# Stated problem:
Locate each line below that includes "canvas" and reproduce it.

# Raw data:
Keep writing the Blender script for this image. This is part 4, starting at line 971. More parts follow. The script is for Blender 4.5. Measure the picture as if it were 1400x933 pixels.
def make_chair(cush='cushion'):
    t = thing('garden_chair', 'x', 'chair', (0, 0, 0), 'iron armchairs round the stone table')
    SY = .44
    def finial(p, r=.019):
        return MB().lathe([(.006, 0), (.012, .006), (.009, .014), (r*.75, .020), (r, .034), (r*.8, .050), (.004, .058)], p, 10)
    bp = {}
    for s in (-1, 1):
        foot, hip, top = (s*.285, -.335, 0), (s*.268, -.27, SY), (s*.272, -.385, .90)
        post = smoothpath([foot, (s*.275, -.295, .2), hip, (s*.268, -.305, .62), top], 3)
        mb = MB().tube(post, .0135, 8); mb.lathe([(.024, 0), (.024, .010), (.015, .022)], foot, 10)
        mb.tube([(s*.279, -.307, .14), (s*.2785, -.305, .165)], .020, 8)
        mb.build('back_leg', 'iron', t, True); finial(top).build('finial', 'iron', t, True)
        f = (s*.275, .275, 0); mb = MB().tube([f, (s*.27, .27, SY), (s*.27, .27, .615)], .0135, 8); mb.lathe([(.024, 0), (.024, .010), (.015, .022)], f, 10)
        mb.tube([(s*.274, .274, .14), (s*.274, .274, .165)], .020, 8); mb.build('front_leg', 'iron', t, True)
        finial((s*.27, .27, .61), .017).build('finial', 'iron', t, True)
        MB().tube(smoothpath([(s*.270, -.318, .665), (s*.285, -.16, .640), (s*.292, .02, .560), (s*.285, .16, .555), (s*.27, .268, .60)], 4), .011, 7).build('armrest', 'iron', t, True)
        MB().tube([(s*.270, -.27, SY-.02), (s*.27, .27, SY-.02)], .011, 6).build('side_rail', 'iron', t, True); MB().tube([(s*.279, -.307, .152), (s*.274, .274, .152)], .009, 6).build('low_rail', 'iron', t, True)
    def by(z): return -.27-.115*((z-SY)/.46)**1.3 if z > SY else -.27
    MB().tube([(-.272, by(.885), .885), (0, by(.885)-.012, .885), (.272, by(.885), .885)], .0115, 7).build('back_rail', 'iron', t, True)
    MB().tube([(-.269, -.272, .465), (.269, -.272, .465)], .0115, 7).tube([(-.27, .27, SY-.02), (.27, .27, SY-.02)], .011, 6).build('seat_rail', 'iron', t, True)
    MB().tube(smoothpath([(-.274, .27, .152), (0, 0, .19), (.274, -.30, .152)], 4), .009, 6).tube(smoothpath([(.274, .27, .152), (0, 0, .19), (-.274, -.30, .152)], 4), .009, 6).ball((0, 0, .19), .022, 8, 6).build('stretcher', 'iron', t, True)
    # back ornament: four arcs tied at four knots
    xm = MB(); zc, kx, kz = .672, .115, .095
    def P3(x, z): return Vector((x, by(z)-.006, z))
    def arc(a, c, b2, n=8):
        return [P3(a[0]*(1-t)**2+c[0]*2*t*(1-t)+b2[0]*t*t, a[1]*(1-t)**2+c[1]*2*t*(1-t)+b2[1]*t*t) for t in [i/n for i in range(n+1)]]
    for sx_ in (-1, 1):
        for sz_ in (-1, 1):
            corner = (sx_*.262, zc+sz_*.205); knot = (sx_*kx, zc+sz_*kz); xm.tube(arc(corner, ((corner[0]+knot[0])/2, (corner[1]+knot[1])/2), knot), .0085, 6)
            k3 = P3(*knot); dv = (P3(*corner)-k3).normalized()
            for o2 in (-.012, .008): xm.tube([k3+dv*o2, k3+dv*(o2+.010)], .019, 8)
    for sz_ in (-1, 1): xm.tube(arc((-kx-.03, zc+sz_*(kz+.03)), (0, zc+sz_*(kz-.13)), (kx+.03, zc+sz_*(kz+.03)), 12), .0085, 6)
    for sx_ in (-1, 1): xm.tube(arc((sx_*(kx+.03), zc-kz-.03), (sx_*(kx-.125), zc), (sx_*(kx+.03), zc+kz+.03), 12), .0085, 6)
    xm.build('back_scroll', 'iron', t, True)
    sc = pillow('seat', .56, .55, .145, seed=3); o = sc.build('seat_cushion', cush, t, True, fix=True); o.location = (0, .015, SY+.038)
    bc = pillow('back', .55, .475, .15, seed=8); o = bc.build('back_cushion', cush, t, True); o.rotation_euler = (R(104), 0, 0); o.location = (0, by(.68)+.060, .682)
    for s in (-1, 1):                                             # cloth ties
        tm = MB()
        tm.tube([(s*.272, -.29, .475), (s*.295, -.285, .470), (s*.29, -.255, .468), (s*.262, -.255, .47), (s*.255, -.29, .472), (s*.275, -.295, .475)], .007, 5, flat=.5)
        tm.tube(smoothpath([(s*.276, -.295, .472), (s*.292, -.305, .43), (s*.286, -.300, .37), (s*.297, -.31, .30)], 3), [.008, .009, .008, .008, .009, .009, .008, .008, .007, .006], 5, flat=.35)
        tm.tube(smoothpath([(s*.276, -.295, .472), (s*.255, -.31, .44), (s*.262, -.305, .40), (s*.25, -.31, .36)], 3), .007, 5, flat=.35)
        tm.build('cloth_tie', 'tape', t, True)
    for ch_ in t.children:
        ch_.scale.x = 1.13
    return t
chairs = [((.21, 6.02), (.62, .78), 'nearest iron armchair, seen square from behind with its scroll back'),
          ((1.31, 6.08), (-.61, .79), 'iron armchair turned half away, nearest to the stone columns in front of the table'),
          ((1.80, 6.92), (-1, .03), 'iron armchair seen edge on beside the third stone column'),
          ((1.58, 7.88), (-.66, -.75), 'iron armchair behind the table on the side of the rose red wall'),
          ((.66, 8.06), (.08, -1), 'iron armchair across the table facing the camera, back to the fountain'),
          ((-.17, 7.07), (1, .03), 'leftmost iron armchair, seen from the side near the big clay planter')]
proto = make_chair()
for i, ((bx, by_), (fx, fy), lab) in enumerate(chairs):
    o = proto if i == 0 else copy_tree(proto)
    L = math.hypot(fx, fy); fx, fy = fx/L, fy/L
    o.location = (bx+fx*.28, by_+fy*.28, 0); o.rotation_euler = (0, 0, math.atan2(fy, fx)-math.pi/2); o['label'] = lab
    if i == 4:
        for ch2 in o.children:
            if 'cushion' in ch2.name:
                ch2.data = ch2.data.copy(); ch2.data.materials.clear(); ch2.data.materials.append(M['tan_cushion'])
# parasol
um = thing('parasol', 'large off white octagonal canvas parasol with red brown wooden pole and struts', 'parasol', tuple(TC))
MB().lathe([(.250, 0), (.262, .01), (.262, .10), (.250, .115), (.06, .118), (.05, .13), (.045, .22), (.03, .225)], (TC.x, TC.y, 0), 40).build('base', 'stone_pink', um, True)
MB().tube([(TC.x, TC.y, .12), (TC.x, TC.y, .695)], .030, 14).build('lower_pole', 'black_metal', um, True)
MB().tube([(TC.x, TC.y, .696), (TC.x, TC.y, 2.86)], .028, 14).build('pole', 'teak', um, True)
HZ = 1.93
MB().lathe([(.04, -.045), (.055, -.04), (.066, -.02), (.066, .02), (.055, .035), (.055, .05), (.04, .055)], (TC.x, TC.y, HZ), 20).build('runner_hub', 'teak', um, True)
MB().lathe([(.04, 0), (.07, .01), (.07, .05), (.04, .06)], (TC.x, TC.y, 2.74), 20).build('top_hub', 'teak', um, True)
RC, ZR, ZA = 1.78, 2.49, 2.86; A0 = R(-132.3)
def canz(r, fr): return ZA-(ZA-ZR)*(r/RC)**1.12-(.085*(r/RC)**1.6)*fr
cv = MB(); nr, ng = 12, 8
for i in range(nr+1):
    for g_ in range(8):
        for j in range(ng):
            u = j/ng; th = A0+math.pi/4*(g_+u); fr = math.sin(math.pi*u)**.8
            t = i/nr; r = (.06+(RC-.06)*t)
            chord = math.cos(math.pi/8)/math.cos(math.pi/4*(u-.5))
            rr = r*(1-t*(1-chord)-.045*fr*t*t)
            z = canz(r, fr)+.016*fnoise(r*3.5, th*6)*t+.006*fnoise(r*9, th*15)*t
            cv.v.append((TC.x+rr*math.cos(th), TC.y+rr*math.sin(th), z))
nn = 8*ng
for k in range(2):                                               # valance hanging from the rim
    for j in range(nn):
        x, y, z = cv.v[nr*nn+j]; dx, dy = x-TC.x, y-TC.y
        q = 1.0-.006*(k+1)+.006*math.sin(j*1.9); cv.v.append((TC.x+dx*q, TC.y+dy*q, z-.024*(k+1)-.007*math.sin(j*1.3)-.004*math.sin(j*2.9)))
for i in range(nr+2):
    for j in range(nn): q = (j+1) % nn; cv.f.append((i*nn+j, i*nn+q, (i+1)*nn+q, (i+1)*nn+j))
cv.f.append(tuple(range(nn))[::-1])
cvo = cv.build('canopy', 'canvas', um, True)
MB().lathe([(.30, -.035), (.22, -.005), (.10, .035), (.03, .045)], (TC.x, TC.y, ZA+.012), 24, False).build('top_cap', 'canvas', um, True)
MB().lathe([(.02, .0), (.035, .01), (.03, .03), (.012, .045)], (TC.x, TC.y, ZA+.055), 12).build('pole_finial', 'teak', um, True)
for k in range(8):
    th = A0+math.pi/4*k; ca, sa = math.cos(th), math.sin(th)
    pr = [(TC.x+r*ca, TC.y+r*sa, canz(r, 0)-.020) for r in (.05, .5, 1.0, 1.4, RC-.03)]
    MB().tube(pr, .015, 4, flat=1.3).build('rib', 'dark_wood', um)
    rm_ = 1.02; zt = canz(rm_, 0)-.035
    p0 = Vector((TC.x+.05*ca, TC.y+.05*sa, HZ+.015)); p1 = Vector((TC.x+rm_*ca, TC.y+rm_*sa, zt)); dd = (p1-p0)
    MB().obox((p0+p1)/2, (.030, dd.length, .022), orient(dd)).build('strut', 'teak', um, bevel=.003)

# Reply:
um = thing('parasol', 'large off white octagonal canvas parasol with red brown wooden pole and struts', 'parasol', tuple(TC))
cvo = cv.build('canopy', 'canvas', um, True)
MB().lathe([(.30, -.035), (.22, -.005), (.10, .035), (.03, .045)], (TC.x, TC.y, ZA+.012), 24, False).build('top_cap', 'canvas', um, True)